‘I still practise for two hours a day’

‘I still practise for two hours a day’

Well-known harmonium artiste, C Ramadass played a decisive role in bringing the instrument to the forefront

C Ramadass has given over 650 performances till date.

Diligent practice, experience and God’s grace are what got him to where he is now, says renowned harmonium artiste, C Ramadass. Till date, he has given over 650 performances, entering the Limca Book of Records for the same.

Ramadass began his journey in harmonium under the guidance of his father, K C Cheluvaiah. “My father ran the bhajane mandir in Cottonpet for 60 years. He was an ardent lover of music and introduced me to the harmonium,” he recalled. “It is because of his support that I have achieved what I have.”

Later, he was trained in the instrument by Vidwan Muneswamappa and V Ramaiah. His first performance was in 1980, at Nada Jyothi Sabha. He was persuaded by a well-wisher to take harmonium to the centre stage and give a solo performance. From then, his career took off.

Recollecting his journey as an All India Radio (AIR) A-grade artiste, he says, “Listening to me play, the great physicist Raja Ramanna was surprised that the instrument hadn’t received the attention it deserved. As he was a member of the Rajya Sabha then, he intervened and helped lift the ban on the harmonium at AIR.”

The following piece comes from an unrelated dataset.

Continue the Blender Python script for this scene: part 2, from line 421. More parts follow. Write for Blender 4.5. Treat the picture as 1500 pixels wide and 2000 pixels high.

Ramadass successfully cleared the auditions that followed and directly became an A-grade artiste at AIR. From then on, the harmonium slowly came to light. Despite this, he agrees that very few kacheris have the harmonium as an accompaniment. “This instrument is extremely difficult to play. It takes decades of practice to play the gamakas, emotions and the alapana as well as in an instrument like, say, the violin,” he explained.

Even today, he practises the harmonium for an hour in the morning and an hour in the evening every day. There is no substitute for practice, he said.

What advice does he have for students learning to play the harmonium? “Listening to music constitutes 50 per cent of learning. A krithi can be played by four people in four different ways. You have to be sensitive to the nuances and the technicalities of these variations. You cannot perform on stage after only a year or two of learning,” he signs off.